ZOM Development in Orlando is right at home under the Big Top. Since its start in 1977, ZOM has built approximately 15,000 apartments, along with office, residential, condominium, and retail spaces. Yet, ZOM has stopped building condos in the frenzied Miami market, the same city where it has constructed numerous apartments and The Hotel Victor.
Why not build in Miami at the moment? It's simple. ZOM President and CEO Steve Patterson doesn't trust the financial strength and commitment of the foreign investors in South Florida. "I've always been a little leery of Miami," Patterson says. "There's a lot of buyer activity that doesn't show up in local demographics and in job growth numbers because of people from other countries. You're relying on Third World economies."

Patterson isn't the only person alarmed by the number of investors–both foreign and domestic–in the condo market. Making this even worse is that many of these investors are just speculators looking to sell their unit for a quick buck. As any apartment executive can tell you, job growth and wage increases haven't climbed enough to explain the dramatic rise in condo prices in many parts of the country. (For more detail, please see "Topsy-Turvy" in Multifamily Executive, August 2005, page 49.) End users stretching their buying power with exotic mortgages and people moving to condo-saturated urban areas certainly figure in the boom, but it's the increasing presence of speculators that make developers like Patterson wary to spend exorbitant amounts of money on land to build.

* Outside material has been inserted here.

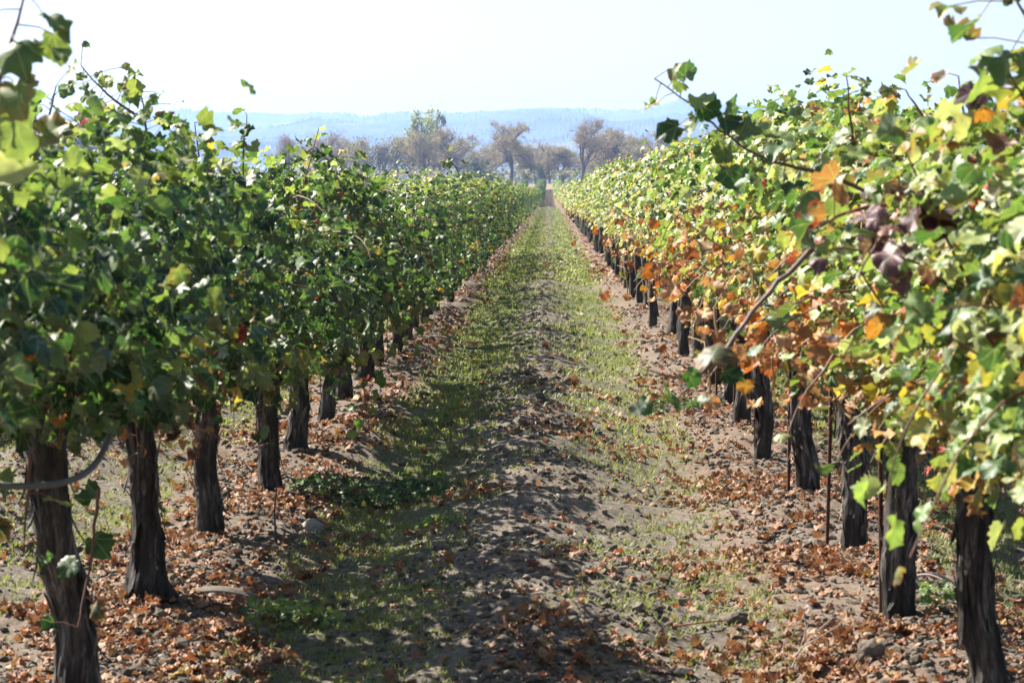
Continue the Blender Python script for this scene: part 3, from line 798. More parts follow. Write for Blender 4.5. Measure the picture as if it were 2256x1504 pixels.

In some areas of Florida, investors constitute 50 percent or more of the buying, according Raymond James & Associates, a St. Petersburg, Fla.-based investment firm. Even in a more stable market, such as Washington, investors constitute about 30 percent of condo buyers, says Delta Associates, an Alexandria, Va.-based research firm. Most everyone agrees that some of these investors will eventually leave the three-ring circus that the condo market has become, but no one really knows when. All the people in the multifamily crowd can do is keep a protective hand on their popcorn and watch carefully for the signs–an uptick in interest rates, a hot stock opportunity, or even a revitalized dollar–that will cause investors to pack up their sideshow and move onto the next investment attraction.